I agree with LigH.de. There's definitely a potential for the result to look a bit "plasticy" with too much noise removal and sharpening, although I dislike excess noise more so much of it's personal taste.
Personally I never "upscale" DVDs. Just resize to square pixel dimensions such as 654x480 or 1024x576. The upscaling used by most players/TVs these days is quite good. In fact often I resize them down a little if anything.
Maybe you could upload a small sample of video for others to process to their liking for comparison purposes. Still pictures can give the wrong impression. -
Probably no one can be more critical of plastic looks than me!
With HD I think we became more demanding. I myself come from film times, so film like is the look I look for.
Most sharpeners have to be softened somehow to look good, as well as denoisers. The last ones particularly I could never use in DVD times, as they did more harm than good.
But I was deeply surprised some months ago when I downloaded an Australian series in avi, because I couldn't find a better resolution file. It looked terrible on my computer monitor, but I didn't have any other option. My eyes widened when it went , via network, from my PC to my Mede8er media player, and from it to my 55" TV. I could see details that were not visible on the original! -
I don't know what the point of this thread is, but...

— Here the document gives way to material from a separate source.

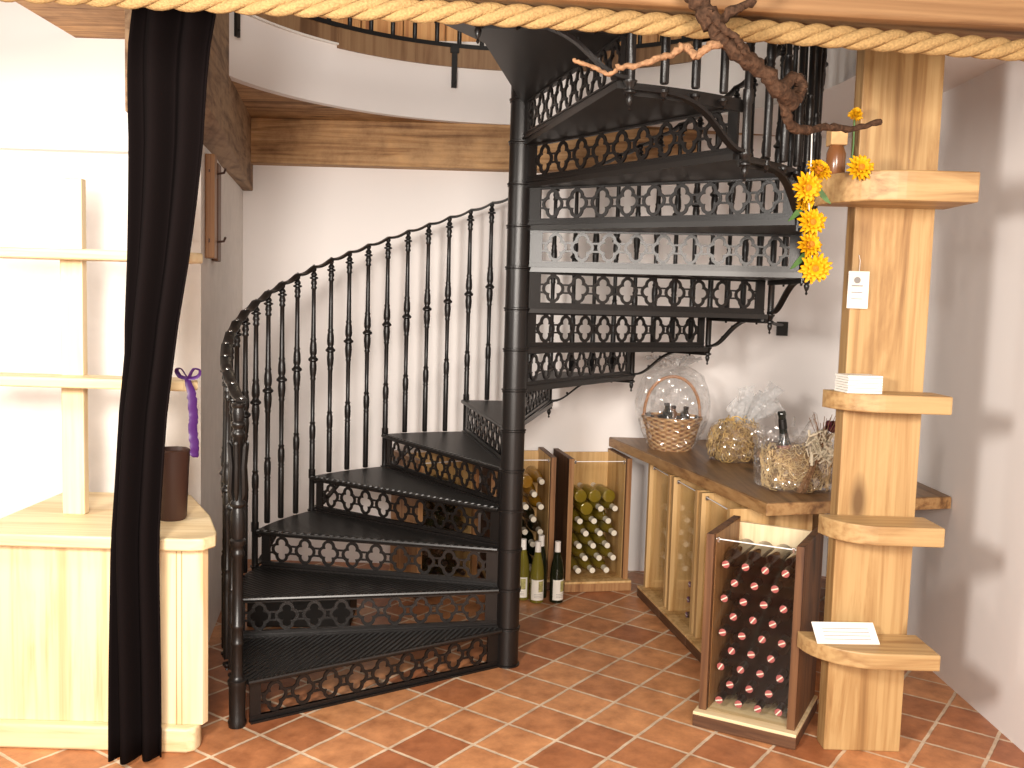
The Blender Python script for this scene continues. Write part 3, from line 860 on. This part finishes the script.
stand('pale-labelled bottle standing closest to the stair column', .072, .905, M['greenwine'], -20)

# ------------------------------------------------------------------ worktop
wt = thing('worktop', 'thick worn wooden worktop along the right wall above the wine crates', 'worktop', (0, 0, 0))
poly = [(.558, 1.494), (1.016, -.263), (1.854, -.013), (1.854, 1.494)]
MB().prism(poly, .742, .790).build('top_board', M['top'], wt, 0, .004)
MB().prism([(.556, 1.482), (1.010, -.270), (1.016, -.268), (.562, 1.484)], .738, .787).build('front_edge', M['top_edge'], wt, 0, .003)
MB().prism([(1.012, -.270), (1.854, -.019), (1.854, -.014), (1.014, -.264)], .738, .787).build('end_edge', M['top_edge'], wt, 0, .003)
for yy in (.05, .75, 1.42):
    MB().box((1.50, yy, 0), (1.58, yy+.06, .741)).build('leg', M['oak'], wt, 0, .004)

# gift basket in cellophane
gb = thing('gift_basket', 'round wicker gift basket with a tall hoop handle wrapped in clear cellophane', 'basket', (.850, 1.10, .790))
bw = MB().lathe([(.02, .004), (.105, .004), (.112, .0), (.118, .012), (.140, .10), (.156, .160), (.163, .166), (.163, .178), (.152, .180), (.146, .165), (.13, .08), (.10, .03), (.02, .026)], 36).build('basket_body', M['weave'], gb, 50)
hp = [(.150*math.cos(PI*i/24), 0, .165 + .225*math.sin(PI*i/24)**.85) for i in range(25)]
MB().tube(hp, .0085, 8).build('handle', M['willow'], gb, 60)
rnd = random.Random(31)
def film_bag(prof, seg, amp, seed, pleat=9, squash=1.0):
    rnd = random.Random(seed); ph = [rnd.uniform(0, 6.28) for _ in range(6)]
    rings = []
    for j, (r, z, am) in enumerate(prof):
        ring = []
        for i in range(seg):
            a = 2*PI*i/seg
            k = 1 + am*(.5*math.sin(pleat*a+ph[0]+j*.5) + .35*math.sin((pleat*1.7)//1*a+ph[1]-j*.7) + .3*math.sin(3*a+ph[2]+j*.4)) + rnd.uniform(-1, 1)*am*.25
            ring.append((r*k*math.cos(a), r*k*math.sin(a)*squash, z + rnd.uniform(-1, 1)*am*.02))
        rings.append(ring)
    mb = MB(); n = seg; vs = [p for r in rings for p in r]; fs = []
    for j in range(len(rings)-1):
        for k in range(n): q = (k+1) % n; fs.append((j*n+k, j*n+q, (j+1)*n+q, (j+1)*n+k))
    mb.add(vs, fs); return mb
film_bag([(.120, .001, .02), (.135, .03, .04), (.165, .10, .05), (.190, .18, .05), (.196, .25, .05), (.180, .33, .06), (.155, .40, .09), (.10, .435, .16), (.055, .455, .2)], 60, .1, 41).build('cellophane_wrap', M['film'], gb, 0)
mb = MB(); rnd = random.Random(44)
for i in range(12):
    a0 = 2*PI*i/12 + rnd.uniform(-.15, .15); l = rnd.uniform(.07, .12); wv0 = .012
    rings = []
    for t in (0, .35, .7, 1):
        r_ = .045 + l*t; wv = wv0 + .03*t; z_ = .452 + .075*t*(1 - .55*t) + rnd.uniform(-.008, .008)
        c, s_ = math.cos(a0), math.sin(a0)
        rings.append([(r_*c + s_*wv, r_*s_ - c*wv, z_ + rnd.uniform(-.012, .012)), (r_*c, r_*s_, z_ + .014), (r_*c - s_*wv, r_*s_ + c*wv, z_ + rnd.uniform(-.012, .012)), (r_*c, r_*s_, z_ + .0135)])
    mb.strip(rings)
mb.build('cellophane_frill', M['film_fine'], gb, 0)
# jars and bottle necks in the basket
def jar(label, x, y, z, r, h, mat, lidm, lean=(0, 0)):
    o = MB().lathe([(r*.9, 0), (r, .004), (r, h*.72), (r*.55, h*.84), (r*.5, h)], 16).build('gift_bottle', mat, None, 40)
    tag(o, label, 'bottle', 'dark bottles in the gift basket')
    MB().lathe([(r*.56, h*.94), (r*.58, h*.95), (r*.58, h*1.06), (r*.3, h*1.065)], 14).build('lid', lidm, o, 40)
    o.location = (.850+x, 1.10+y, .790+z); o.rotation_euler = (lean[0], lean[1], 0)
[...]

The upscaled images have bad aliasing artifacts. And the sharpened one is worse. nnedi3 plus a little sharpening would do much better.
Obviously, there are many tools to adjust colors, brightness, contrast, etc. But automatic levels and white balance tools usually don't work well for an entire video. Maybe for specific shots. -
Sorry, I forgot to explain that the lower photo is just a very crude example of sharpening done with Irfanview. Didn't touch anything else. Avisynth filters are enormously more subtle and effective. I wonder if I can use them with Vidcoder somehow.
The first two photos were upscaled using Vidcoder's setup, which I can show. If necessary I can capture the same images on the DVD.
The point of the thread is to find a way to try enhancing, different filters, that I will later use on a doc feature I shot in 2007, when consumer HD was barely available (with Sony Z1) and broadcasting still used SD. So I shot a few sequences in SD that I want to use.
Is there a way to use a video file with some test pattern that may tell us how the Mede8er media player is working, what it does?